A primeira temporada da série Lovecraft Country, exibida na HBO, foi impecável em unir esses elementos, terror e racismo. O universo de HP Lovercraft, escritor norte-americano da virada do século XIX que revolucionou o gênero ao incluir pitadas de fantasia e ficção científica, embala a jornada dos protagonistas, negros acossados pelo preconceito sufocante dos anos 1950 nos Estados Unidos, em especial na América profunda, e cujo ódio acumulado por séculos desaguaria nas revoltas e em avanços sociais na década seguinte, não sem sangue, lágrimas e quebra-quebra.

Os monstros e a magia em cada episódio refletem as angústias e os medos de quem corre o risco de morrer se estiver na estrada errada, na rua errada, no momento errado.

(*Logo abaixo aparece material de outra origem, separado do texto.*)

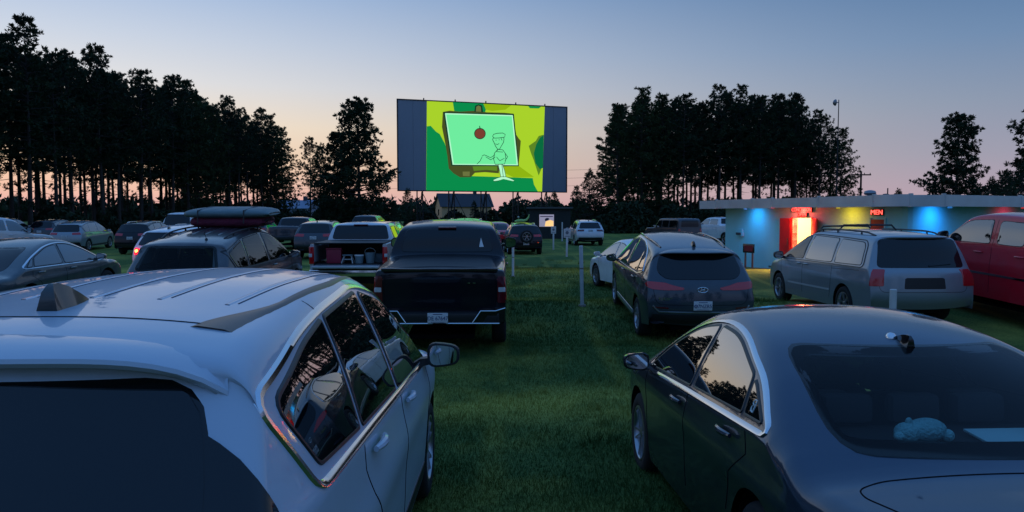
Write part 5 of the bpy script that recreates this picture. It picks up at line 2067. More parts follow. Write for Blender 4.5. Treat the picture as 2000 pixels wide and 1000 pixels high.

Obrigados a escapar da violência racial cotidiana, os personagens ainda precisam lutar contra uma irmandade branca em busca da imortalidade. Estão nessa por um “desvio” do líder da seita. Em tempos idílicos, diriam que o patrão não resistiu aos encantos da empregada. Nada disso. Ao fugir dos abusos do empregador, ela carregou segredos e um filho no ventre, primogênito de uma geração particular de mestiços com poderes especiais. A exceção comprova a regra. Os conflitos originam-se desse sobressalto no curso da história.

A engenhosidade de Lovecraft Country deve-se muito ao produtor Jordan Peele. Aos 41 anos e com uma carreira consolidada, o ator, diretor e produtor usa o terror para discutir o racismo. Dirigiu em um curto intervalo dois filmes aclamados pela crítica, Corra e Nós. Herdeiro legítimo de Spike Lee, trouxe frescor às denúncias sociais. Em 2019, na cerimônia do Oscar, Peele uniu-se a Lee, que concorria com Infiltrados na Klan, em um protesto contra a vitória de Green Book, feito sob medida para os eleitores da Academia e acusado de distorcer a realidade. Duas horas depois o espectador paciente descobre que o bronco motorista ligado à máfia ensina tudo e não aprende nada com o pianista clássico negro em uma turnê pelo Sul dos EUA ainda nos tempos da segregação racial. É de chorar… de vergonha.